The European Parliament has voted to approve a law that effectively bans the sale of new petrol, diesel and hybrid cars and light commercial vehicles from 2035.
The law, which requires that manufacturers achieve a 100% reduction in CO2 emissions from new cars sold in the EU by 2035, received 340 votes for, 279 against and 21 abstentions.
It sets an intermediate target of a 55% reduction in CO2 emissions for cars compared with 2021 levels and a 50% reduction for vans by 2030.
Low-volume manufacturers – those producing 1000 to 10,000 new cars or 1000 to 22,000 new vans per year – may be given an exemption from the rules until the end of 2035.
Those registering fewer than 1000 new vehicles annually will continue to be exempt thereafter.
By 2025, the European Commission will present methodology for assesssing and reporting the lifetime CO2 emissions of new cars and vans. Every subsequent two years, it will publish a report to evaluate the EU's progress towards zero-emissions road mobility.
Then, by December 2026, it will monitor the gap between the legally determined emissions limits and real-world fuel and energy consumption data; and draw up methodology for adjusting manufacturers' specific CO2 emissions.
Existing incentives for manufacturers selling more zero- and low-emissions vehicles (0-50g/km of CO2) will be adapted in line with sales trends, said the EU Parliament in a statement. These are expected to fall as uptake of battery-electric and plug-in hybrid vehicles increases.
The legislation was agreed in October 2022 and will now be sent to the Council of the European Union for formal approval. This will take place in the coming weeks.
Jan Huitema, the EU Parliament's lead negotiator for the law, said: "This regulation encourages the production of zero- and low-emission vehicles. It contains an ambitious revision of the targets for 2030 and a zero-emission target for 2035, which is crucial to reach climate-neutrality by 2050.
"These targets create clarity for the car industry and stimulate innovation and investments for car manufacturers.
"Purchasing and driving zero-emission cars will become cheaper for consumers and a second-hand market will emerge more quickly. It makes sustainable driving accessible to everyone."
Numerous manfacturers have existing electrification targets that put them on pace to comply with the new legislation.

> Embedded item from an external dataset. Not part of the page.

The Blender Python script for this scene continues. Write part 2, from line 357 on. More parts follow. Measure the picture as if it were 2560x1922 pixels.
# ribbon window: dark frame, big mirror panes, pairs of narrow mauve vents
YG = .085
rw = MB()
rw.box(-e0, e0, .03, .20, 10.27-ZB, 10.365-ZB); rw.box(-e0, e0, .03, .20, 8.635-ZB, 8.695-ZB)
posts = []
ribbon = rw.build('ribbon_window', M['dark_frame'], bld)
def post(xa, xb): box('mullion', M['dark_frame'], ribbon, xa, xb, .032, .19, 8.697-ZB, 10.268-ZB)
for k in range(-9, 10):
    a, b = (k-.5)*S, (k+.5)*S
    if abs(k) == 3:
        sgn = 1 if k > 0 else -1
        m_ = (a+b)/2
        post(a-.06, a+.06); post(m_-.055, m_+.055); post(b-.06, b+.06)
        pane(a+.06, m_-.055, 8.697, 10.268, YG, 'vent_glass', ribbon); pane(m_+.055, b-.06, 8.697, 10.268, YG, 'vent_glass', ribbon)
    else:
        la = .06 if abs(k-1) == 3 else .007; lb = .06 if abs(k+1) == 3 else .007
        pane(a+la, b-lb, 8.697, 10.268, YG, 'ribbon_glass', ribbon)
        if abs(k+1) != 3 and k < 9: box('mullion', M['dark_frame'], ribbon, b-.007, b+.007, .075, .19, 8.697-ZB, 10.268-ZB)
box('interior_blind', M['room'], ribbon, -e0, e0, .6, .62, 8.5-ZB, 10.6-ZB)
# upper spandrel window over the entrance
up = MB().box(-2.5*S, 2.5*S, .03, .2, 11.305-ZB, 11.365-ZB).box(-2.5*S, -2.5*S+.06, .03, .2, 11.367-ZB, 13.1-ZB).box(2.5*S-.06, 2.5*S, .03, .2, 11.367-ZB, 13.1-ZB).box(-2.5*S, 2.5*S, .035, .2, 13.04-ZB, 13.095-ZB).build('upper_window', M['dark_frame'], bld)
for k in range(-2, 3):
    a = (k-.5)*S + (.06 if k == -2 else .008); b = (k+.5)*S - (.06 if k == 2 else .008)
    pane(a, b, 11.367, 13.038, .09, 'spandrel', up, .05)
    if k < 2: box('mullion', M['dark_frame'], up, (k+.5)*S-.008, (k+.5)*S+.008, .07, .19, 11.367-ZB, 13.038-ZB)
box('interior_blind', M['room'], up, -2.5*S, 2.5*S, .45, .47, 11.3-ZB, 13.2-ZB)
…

Ford, for example, plans for its European line-up to be enitrely zero-emissions-capable (plug-in hybrid or battery-electric) by 2026 and all-electric by 2030. The American firm launched its first series-production EV, the Mustang Mach-E, in 2021, and will follow it with a mainstream electric crossover based on the Volkswagen Group's MEB platform later this year.

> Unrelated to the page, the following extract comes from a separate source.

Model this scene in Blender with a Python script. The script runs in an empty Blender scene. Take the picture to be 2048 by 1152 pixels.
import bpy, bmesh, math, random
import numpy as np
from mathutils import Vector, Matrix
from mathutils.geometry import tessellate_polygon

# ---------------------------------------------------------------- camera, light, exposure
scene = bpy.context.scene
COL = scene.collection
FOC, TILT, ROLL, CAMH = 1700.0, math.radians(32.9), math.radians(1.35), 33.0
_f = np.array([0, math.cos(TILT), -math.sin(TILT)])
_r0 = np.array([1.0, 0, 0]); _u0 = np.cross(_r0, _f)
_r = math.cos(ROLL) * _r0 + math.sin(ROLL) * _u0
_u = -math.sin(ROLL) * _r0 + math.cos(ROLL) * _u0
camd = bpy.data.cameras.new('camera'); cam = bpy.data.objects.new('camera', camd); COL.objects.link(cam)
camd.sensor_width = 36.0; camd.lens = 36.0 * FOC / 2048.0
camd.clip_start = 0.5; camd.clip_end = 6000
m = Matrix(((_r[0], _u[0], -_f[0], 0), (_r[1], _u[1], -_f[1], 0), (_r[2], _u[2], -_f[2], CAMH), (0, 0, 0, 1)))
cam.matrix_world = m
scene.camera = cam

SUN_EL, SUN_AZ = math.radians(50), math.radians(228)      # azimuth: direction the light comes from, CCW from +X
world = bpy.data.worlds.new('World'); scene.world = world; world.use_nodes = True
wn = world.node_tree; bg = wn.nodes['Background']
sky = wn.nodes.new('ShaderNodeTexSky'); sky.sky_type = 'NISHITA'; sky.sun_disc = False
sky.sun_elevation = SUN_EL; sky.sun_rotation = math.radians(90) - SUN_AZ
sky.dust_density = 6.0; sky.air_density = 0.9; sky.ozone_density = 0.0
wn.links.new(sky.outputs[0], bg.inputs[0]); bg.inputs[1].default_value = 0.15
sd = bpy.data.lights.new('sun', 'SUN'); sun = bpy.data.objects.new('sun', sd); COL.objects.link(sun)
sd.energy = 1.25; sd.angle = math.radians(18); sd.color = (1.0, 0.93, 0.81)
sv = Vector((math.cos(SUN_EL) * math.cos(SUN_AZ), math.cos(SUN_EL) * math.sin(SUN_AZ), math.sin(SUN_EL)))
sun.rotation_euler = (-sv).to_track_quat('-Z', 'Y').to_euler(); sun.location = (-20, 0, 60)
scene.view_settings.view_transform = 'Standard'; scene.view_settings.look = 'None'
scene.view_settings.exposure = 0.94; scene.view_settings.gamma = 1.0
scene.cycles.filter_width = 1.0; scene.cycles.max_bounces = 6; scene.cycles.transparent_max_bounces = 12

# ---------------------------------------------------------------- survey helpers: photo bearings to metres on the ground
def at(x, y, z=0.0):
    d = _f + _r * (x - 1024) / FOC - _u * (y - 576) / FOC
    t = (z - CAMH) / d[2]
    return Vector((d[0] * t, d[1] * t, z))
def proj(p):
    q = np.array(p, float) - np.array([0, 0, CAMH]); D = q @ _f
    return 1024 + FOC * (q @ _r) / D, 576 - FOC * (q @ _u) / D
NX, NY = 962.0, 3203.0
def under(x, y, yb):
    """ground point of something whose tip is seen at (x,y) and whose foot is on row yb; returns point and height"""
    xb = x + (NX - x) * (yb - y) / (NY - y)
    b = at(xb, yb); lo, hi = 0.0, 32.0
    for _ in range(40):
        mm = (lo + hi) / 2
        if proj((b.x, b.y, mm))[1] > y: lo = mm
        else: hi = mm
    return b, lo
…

French brands Renault and Peugeot also aim to go all-electric in Europe by 2030, while Volkswagen aims to reduce its carbon emissions per vehicle by 40% compared with 2018 levels by 2030.
Premium makers have also made headway on electrification: 41% of Volvo's 615,121 new car sales in 2022 were plug-in hybrid (23%) and electric (18%), while Mini's best-selling model was the Mini Electric.
Other manufacturers, such as Dacia, have plotted a different course: the Renault-owned company plans to meet CO2 targets by building lightweight, fuel-efficient ICE cars, critical to maintaining the brand's price advantage.
Nonetheless, its sole electric car, the Dacia Spring, was one of Europe's best-selling EVs in 2022, beating the likes of the Cupra Born, Hyundai Ioniq 5 and Polestar 2.